Protesters supporting the Deferred Action for Childhood Arrivals program demonstrate outside the White House.

Carolyn Kaster/AP

The Justice Department late Thursday announced that it has asked the Supreme Court to overturn a lower court ruling that prevents President Trump from ending the Obama-era program that shields certain young undocumented immigrants from deportation.

That program, Deferred Action for Childhood Arrivals, or DACA, also grants work permits to about 700,000 immigrants brought to this country illegally by their parents.

In September, Trump rescinded DACA and gave Congress until March to save it. But last week, U.S. District Judge William Alsup blocked the administration with a temporary injunction while a lawsuit by DACA supporters is pending. The Justice Department immediately filed an appeal with the U.S. Court of Appeals for the 9th Circuit. But it also announced that it would take "the rare step" of appealing directly to the U.S. Supreme Court.

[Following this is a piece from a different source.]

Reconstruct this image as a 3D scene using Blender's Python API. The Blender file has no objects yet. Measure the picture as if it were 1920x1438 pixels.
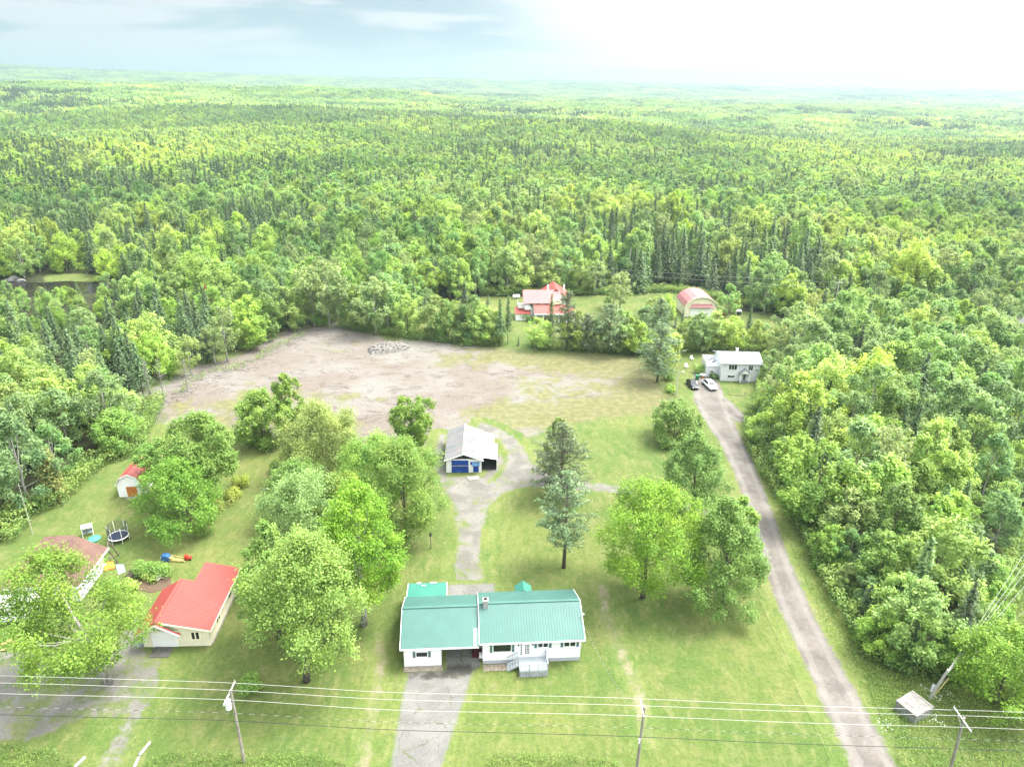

The Justice Department took that step today.

In the petition, Solicitor General Noel J. Francisco argued that Attorney General Jeff Sessions had found that the "DACA policy was unlawful" and he asked that the high court take action before the case winds its way through the appeal process. Francisco said even if the 9th Circuit expedites its proceedings that process "would entail many months of delay, during which time the district-court injunction would require the government to retain in place a discretionary policy that sanctions the ongoing violation of federal law by more than half a million people."

There is a practical reason to explain the Justice Department's request to bypass the appeal process. After Judge Alsup's order, the Department of Homeland Security announced that it would resume accepting work permit renewals from DACA recipients.